The conflict has killed more than 320,000 people and forced millions more from their homes. In the central city of Homs, where evacuations from the last rebel-held district resumed last month, a bomb on a bus killing five people on Wednesday, state media said.
The Observatory, a British-based monitor, said the residents of Zabadani, Madaya, Fuaa, and Kafraya are to quit their hometowns over the course of 60 days from next Tuesday. All of the residents of Fuaa and Kafraya are expected to leave, while it was unclear if the evacuations of Madaya and Zabadani would empty the towns completely.
Part of the Yarmuk Palestinian camp south of Damascus is also to be evacuated. "As a goodwill measure, a ceasefire for the towns came into effect overnight," said Observatory chief Rami Abdel Rahman, adding it would last nine months. In all, 32,000 people are expected to be evacuated, he told AFP. Hassan Sharaf, who is coordinating the deal for the government, said a total of 16,000 people would quit Fuaa and Kafraya "in two waves" going first to Aleppo, then on to Latakia and Damascus.

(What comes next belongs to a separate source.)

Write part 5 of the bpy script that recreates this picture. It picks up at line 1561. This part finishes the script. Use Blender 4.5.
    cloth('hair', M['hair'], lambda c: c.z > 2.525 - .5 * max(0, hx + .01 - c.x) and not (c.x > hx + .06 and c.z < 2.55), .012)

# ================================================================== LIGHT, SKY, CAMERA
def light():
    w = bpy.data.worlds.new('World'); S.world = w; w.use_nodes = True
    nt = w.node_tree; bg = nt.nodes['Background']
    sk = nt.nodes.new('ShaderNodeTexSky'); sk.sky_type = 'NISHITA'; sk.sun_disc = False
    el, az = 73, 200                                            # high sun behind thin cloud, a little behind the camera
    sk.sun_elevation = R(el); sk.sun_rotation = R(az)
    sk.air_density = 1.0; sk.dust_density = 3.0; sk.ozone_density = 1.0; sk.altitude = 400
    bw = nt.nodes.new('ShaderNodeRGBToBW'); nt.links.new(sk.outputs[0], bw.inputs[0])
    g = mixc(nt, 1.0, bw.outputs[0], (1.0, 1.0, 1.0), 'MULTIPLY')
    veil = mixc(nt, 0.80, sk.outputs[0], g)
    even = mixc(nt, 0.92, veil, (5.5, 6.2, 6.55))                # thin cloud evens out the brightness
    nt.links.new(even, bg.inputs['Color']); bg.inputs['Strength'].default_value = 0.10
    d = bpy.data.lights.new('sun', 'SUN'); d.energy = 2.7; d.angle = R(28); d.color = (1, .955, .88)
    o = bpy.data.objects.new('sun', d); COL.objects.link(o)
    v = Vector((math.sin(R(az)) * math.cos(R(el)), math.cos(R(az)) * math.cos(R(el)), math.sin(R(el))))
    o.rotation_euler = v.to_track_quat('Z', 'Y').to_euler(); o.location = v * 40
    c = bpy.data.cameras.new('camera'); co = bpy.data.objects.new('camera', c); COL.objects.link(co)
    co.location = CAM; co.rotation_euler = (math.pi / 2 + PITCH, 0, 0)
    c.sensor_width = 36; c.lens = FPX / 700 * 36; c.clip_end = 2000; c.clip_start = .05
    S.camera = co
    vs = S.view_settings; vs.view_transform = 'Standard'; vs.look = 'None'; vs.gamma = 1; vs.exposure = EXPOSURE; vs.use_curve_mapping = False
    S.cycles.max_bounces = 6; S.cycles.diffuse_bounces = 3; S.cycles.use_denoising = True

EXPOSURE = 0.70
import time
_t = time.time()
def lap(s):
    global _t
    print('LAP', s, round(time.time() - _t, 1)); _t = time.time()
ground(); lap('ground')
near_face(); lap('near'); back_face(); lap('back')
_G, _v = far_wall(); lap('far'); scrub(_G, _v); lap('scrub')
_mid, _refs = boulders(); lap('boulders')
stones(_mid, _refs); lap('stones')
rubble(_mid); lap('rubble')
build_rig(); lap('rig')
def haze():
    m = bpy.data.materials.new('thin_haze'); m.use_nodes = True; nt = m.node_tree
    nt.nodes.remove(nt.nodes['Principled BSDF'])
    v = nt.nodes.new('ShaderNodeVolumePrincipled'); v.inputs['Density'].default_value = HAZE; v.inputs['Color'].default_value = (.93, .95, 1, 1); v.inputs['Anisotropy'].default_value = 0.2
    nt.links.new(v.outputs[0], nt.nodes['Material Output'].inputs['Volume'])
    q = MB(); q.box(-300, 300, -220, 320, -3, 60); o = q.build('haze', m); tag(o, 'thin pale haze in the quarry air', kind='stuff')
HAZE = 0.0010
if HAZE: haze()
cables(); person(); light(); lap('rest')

At least 600,000 people are living under siege in Syria, according to the United Nations, with another four million people in so-called "hard-to-reach" areas. The four towns are part of an existing deal reached in 2015 that has seen simultaneous evacuations and aid deliveries, the last of which took place in November.
The new deal, which Syria's Arab Red Crescent will help implement, also stipulates that Syria's government release 1,500 prisoners held for political activism since the uprising began in 2011 but gives no time frame. In Damascus on Wednesday meanwhile, Assad replaced the justice, economy, and development ministers, without giving a reason.
The UN has hosted several rounds of peace talks in Geneva to try to reach a political solution to the conflict. On Wednesday, UN envoy Staffan de Mistura met with opposition delegates and government representatives. And Russia's deputy foreign minister Genady Gatilov held talks with opposition delegates, after meeting government representatives on Monday.